„Dein Reich komme“

Kleiner Ruf der in den großen Himmel dringt

Elija hat es nicht versäumt, klar und unmißverständlich die Wahrheit zu sagen. Er hat gesprochen, er hat gehandelt. Aber in dieser entscheidenden Stunde steigt er auf den Berg, kniet sich nieder, ruft, in sein Innerstes gesammelt, den großen Durst des Landes, die Trockenheit, in der das Leben erstarrt und verbrennt, in den scheinbar verschlossenen Himmel hinein. Er betet.

Es ist das erste Mal, daß ein Deutscher Katholikentag nicht einen Appell an uns, nicht einen programmatischen Ruf, sondern eine Bitte, ein Gebet zum Leitwort nimmt: „Dein Reich komme!“. Ist es so schlimm um uns bestellt, daß wir sagen müssen: Da hilft nur noch beten!? Ist es schon wieder so weit wie damals, als Reinhold Schneider schrieb: „Allein den Betern kann es noch gelingen, das Schwert ob unsern Häuptern aufzuhalten und diese Weh den richtenden Gewalten durch ein geheiligt' Leben abzuringen.“? Oder erliegen wir der Versuchung, fälliges Handeln durch Beten und Glauben ersetzen zu wollen? Gegenfrage: Ist es vielleicht weniger gefährlich, fälliges Beten durch eigenmächtiges Handeln zu ersetzen?

Die große Trockenheit – wir laufen Gefahr, uns mit ihr abzufinden, uns in ihr einzurichten, sie zu überspielen mit der Geschäftigkeit unseres Handelns und Genießens oder mit der tristen Resignation, daß eben nichts zu machen ist; oder aber wir nehmen Zuflucht zu Praktiken, mit denen wir des entzogenen gottlichen Geheimnisses habhaft werden und so doch selbstmächtig über unsere Zukunft verfügen wollen.

Es gibt eine große Alternative: das Gebet. Aber welches Gebet?

Können wir beten? Vielleicht nicht. Aber wir sind Gebet, sind Schrei nach der Quelle, nach dem lebendigen Gott. Lassen wir das wieder aufbrechen, geben wir dem Raum. Helfen wir uns dabei gegenseitig.

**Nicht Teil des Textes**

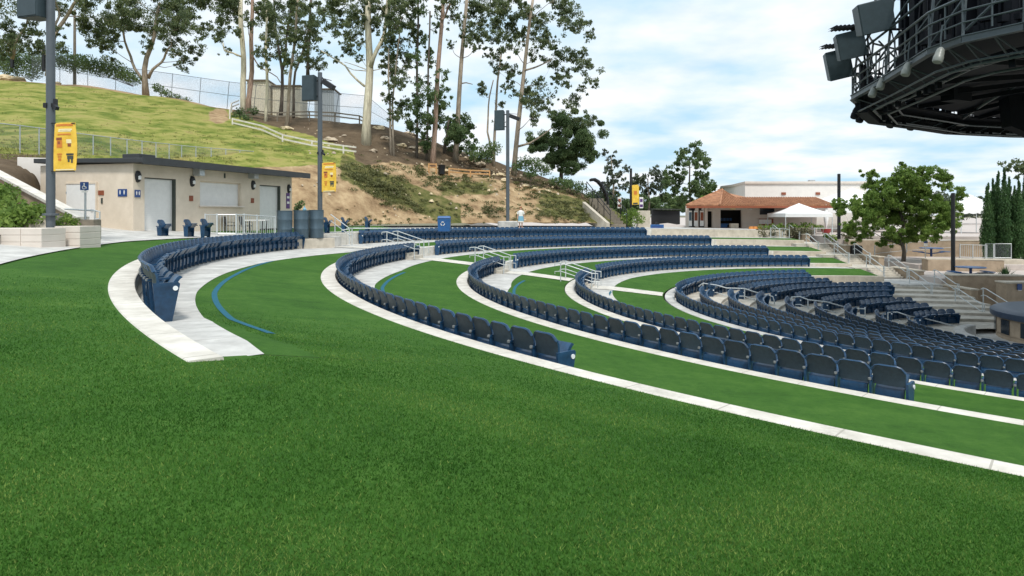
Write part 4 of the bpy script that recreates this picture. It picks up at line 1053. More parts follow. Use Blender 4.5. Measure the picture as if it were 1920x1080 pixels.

[91] Und es gibt Einen, der in der Tat uns hilft. Einen, der für uns und mit uns betet, der seinen Geist in unser Herz legt, auf daß er in uns rufe: Abba, Vater! Dein Reich komme!

Dieser Jesus hat unsere Trockenheit zum Himmel geschrieen am Kreuz: „Mich dürstet!“ Und er macht offenbar, was für ein Durst das ist: „Gott, mein Gott, warum hast du mich verlassen?“. Mit Jesus, in Jesus können wir, die Fernen und die Nahen, jene, die in der großen Trockenheit dürsten, aber auch jene, die im Glauben geborgen und so gerade gesandt sind, die Trockenheit der andern zu teilen, miteinander beten: „Dein Reich komme!“.

Das Größte, was wir vermögen, ist der kleine Ruf, der in den großen Himmel dringt.